For that I am grateful and a thank you letter, I send them typed on my 1948 Royal Quiet De Luxe typewriter, will say that. She’s like that high school English teacher we all had. The one who was the hardest on us. In the end, the one who taught us the most, and not just about literature but life itself. 

Finding an agent is like asking a pretty girl to dance in middle school. You know so little about her. You’re nervous. You think you know how to dance. You’re worried about your blemishes, if your hair is straight, pants and shirt are fashionable, if she will say “yes.” Whether she will fall in love with you just the same. The odds seem so remote and extreme. On one hand, it seems like the best thing to do is sit on the bleachers and watch the cooler kids dance. But at the same time, you know you can dance. You’ve been watching yourself in the mirror for weeks, months, years. And you’ve gotten better and better and better. It’s time to be under the disco ball at center court with a pretty girl.
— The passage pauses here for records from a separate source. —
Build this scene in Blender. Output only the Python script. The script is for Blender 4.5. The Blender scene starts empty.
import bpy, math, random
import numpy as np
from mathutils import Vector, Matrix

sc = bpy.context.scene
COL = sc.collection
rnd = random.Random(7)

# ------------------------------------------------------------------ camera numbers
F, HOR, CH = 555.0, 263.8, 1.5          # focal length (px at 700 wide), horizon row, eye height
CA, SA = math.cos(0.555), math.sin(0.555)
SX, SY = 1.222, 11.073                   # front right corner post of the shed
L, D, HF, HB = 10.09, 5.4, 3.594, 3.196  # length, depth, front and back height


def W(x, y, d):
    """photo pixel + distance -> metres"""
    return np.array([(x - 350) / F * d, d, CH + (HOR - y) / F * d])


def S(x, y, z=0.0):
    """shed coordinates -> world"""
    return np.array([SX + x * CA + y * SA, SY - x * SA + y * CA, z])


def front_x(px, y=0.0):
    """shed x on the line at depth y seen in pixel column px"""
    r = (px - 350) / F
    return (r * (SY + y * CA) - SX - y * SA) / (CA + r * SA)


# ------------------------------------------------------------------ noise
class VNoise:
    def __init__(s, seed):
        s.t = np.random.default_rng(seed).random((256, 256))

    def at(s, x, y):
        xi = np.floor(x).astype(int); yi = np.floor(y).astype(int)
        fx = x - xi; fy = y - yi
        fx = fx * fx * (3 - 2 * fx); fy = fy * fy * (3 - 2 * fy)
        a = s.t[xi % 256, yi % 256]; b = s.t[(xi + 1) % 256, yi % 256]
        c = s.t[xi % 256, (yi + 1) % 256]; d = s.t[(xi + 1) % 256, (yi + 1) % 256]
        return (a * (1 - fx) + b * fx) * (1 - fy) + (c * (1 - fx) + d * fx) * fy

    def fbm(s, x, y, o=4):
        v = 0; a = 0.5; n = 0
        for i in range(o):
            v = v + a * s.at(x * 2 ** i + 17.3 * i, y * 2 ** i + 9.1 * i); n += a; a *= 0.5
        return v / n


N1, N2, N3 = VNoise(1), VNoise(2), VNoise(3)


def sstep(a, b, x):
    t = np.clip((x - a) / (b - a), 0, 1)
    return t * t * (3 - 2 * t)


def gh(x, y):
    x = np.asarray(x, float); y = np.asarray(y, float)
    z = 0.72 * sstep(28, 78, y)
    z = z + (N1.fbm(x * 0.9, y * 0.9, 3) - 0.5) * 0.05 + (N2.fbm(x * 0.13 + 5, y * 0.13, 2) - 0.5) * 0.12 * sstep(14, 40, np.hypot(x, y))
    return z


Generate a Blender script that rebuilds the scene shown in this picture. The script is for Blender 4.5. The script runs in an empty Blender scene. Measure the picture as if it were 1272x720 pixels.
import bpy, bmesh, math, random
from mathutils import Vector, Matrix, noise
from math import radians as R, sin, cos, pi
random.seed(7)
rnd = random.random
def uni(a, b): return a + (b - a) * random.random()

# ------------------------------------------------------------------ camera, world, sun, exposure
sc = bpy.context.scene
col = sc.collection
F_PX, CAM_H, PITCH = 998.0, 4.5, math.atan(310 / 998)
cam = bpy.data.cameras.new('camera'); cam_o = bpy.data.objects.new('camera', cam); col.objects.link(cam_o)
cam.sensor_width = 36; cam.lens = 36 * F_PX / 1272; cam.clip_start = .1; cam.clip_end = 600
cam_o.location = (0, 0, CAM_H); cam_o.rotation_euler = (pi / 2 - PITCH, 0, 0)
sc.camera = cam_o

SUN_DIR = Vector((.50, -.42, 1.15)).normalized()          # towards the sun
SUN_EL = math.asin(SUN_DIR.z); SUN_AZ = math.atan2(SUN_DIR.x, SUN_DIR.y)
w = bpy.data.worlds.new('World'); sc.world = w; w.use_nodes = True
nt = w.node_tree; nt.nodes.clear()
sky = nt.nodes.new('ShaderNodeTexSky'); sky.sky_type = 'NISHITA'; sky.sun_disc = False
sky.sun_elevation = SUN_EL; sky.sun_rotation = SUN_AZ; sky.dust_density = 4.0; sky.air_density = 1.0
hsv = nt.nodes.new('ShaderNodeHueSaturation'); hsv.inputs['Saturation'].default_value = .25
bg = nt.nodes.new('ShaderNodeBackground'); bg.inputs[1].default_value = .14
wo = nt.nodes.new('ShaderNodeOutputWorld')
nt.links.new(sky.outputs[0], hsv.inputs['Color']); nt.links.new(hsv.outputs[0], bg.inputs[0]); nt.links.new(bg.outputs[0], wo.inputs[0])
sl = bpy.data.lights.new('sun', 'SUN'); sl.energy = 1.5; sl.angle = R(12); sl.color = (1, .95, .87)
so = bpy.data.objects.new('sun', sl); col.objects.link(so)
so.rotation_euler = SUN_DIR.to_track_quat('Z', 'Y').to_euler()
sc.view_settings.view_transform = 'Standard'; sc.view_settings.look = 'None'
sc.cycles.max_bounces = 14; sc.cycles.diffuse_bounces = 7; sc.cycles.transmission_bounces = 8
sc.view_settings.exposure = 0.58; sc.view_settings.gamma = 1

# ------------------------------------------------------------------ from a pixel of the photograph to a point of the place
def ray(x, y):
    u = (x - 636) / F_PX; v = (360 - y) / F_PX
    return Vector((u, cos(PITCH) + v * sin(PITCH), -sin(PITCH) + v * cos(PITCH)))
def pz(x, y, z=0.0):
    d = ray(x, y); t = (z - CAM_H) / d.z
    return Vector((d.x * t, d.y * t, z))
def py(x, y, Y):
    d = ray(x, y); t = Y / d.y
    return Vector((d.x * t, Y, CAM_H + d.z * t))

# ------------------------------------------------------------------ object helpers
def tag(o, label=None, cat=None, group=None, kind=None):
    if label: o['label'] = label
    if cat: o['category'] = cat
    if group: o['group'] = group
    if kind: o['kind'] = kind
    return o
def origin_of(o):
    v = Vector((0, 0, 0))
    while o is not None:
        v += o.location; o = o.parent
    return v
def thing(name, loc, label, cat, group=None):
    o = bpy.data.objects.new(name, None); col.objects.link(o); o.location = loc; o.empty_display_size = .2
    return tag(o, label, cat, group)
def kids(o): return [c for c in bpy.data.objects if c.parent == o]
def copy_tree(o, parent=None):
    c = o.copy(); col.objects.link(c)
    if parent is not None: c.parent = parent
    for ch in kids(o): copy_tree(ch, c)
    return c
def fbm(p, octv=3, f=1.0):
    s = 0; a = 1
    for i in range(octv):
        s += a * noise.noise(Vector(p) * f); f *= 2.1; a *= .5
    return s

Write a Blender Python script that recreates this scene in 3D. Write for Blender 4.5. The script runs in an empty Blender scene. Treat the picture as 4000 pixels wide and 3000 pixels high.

I am a good writer and I have a solid book and I will get published. I know I will. 

I didn’t meet my match yesterday, but there is always today. There is always tomorrow. And I have more books to write. I have two other books already written needing revision.

What I learned yesterday is that I am looking for LOVE. I want to hear a reply that says, “I LOVE YOUR BOOK.” Hedging, doubt, all of that, won’t do. I very much respect and enjoyed the agent who wrote me. I will keep her as a friend. But there wasn’t a spark. There are others to dance with. There must be love or the result will not be good in the end.

And thank goodness, I have other writer friends I have talked with overnight who are in the same boat, beating on against the current….

My current query/pitch: 

THE VOODOO HILL EXPLORER CLUB

In 1977, four teen boys, led by KIRK CARSON, build a tree house near the secret hideaway of a Russian spy. The historical commercial fiction work is 88,000 words.

Kirk is fighting his own Cold War among friends, a bully, and himself. He tries to type “I’m trying to change my life,” but instead his typewriter clacks out, “I’m trying to change my lie.” He wishes he could use white out on the whole year.

How Kirk handles the ultimate test of a December blizzard in Upper Michigan and the Russian spy who has been trying to scare them all out of the woods means life or death for his friends.

THE VOODOO HILL EXPLORER CLUB is a nostalgic reminder of an America where kids played outside until their mothers signaled a summer’s day’s end by turning on the porch light.

I have written in journalism and public relations, and for governors and school superintendents for more than 30 years. Since 2014, I’ve been part of Southern Methodist University’s Writer’s Path program.